»»
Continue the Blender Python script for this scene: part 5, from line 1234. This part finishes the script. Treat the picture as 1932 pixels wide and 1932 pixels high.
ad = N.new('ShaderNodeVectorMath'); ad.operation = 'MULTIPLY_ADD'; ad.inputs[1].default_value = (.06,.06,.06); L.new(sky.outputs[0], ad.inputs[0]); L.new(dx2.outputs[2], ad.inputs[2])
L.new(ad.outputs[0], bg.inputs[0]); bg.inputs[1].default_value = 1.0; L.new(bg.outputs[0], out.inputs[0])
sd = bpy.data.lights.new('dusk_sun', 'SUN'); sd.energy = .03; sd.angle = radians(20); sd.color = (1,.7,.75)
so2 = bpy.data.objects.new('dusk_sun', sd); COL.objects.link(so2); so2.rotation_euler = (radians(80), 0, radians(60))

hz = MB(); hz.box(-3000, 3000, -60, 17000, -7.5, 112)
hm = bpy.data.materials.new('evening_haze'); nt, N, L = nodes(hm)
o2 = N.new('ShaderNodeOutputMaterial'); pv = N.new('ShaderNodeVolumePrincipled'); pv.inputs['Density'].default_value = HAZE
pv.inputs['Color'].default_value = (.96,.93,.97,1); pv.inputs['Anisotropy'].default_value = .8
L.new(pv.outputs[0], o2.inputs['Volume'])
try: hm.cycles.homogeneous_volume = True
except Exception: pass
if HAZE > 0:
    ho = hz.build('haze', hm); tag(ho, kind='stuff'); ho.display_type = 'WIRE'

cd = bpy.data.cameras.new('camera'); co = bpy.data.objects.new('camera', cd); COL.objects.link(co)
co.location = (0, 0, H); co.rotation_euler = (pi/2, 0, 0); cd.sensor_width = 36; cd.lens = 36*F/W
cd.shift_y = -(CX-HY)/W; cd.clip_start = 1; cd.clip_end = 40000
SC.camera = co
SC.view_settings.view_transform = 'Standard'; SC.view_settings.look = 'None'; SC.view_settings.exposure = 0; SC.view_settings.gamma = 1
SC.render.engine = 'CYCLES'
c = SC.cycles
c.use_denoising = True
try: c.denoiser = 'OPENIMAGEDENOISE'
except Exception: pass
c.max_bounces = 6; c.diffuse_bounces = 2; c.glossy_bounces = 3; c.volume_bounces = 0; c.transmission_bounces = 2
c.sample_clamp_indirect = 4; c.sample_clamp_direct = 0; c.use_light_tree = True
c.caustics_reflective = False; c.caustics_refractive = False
««
*BRIEF*: Please restate the whole listing word for word.

*SOLUTION TO THIS PROBLEM*:
Continue the Blender Python script for this scene: part 5, from line 1234. This part finishes the script. Treat the picture as 1932 pixels wide and 1932 pixels high.
ad = N.new('ShaderNodeVectorMath'); ad.operation = 'MULTIPLY_ADD'; ad.inputs[1].default_value = (.06,.06,.06); L.new(sky.outputs[0], ad.inputs[0]); L.new(dx2.outputs[2], ad.inputs[2])
L.new(ad.outputs[0], bg.inputs[0]); bg.inputs[1].default_value = 1.0; L.new(bg.outputs[0], out.inputs[0])
sd = bpy.data.lights.new('dusk_sun', 'SUN'); sd.energy = .03; sd.angle = radians(20); sd.color = (1,.7,.75)
so2 = bpy.data.objects.new('dusk_sun', sd); COL.objects.link(so2); so2.rotation_euler = (radians(80), 0, radians(60))

hz = MB(); hz.box(-3000, 3000, -60, 17000, -7.5, 112)
hm = bpy.data.materials.new('evening_haze'); nt, N, L = nodes(hm)
o2 = N.new('ShaderNodeOutputMaterial'); pv = N.new('ShaderNodeVolumePrincipled'); pv.inputs['Density'].default_value = HAZE
pv.inputs['Color'].default_value = (.96,.93,.97,1); pv.inputs['Anisotropy'].default_value = .8
L.new(pv.outputs[0], o2.inputs['Volume'])
try: hm.cycles.homogeneous_volume = True
except Exception: pass
if HAZE > 0:
    ho = hz.build('haze', hm); tag(ho, kind='stuff'); ho.display_type = 'WIRE'

cd = bpy.data.cameras.new('camera'); co = bpy.data.objects.new('camera', cd); COL.objects.link(co)
co.location = (0, 0, H); co.rotation_euler = (pi/2, 0, 0); cd.sensor_width = 36; cd.lens = 36*F/W
cd.shift_y = -(CX-HY)/W; cd.clip_start = 1; cd.clip_end = 40000
SC.camera = co
SC.view_settings.view_transform = 'Standard'; SC.view_settings.look = 'None'; SC.view_settings.exposure = 0; SC.view_settings.gamma = 1
SC.render.engine = 'CYCLES'
c = SC.cycles
c.use_denoising = True
try: c.denoiser = 'OPENIMAGEDENOISE'
except Exception: pass
c.max_bounces = 6; c.diffuse_bounces = 2; c.glossy_bounces = 3; c.volume_bounces = 0; c.transmission_bounces = 2
c.sample_clamp_indirect = 4; c.sample_clamp_direct = 0; c.use_light_tree = True
c.caustics_reflective = False; c.caustics_refractive = False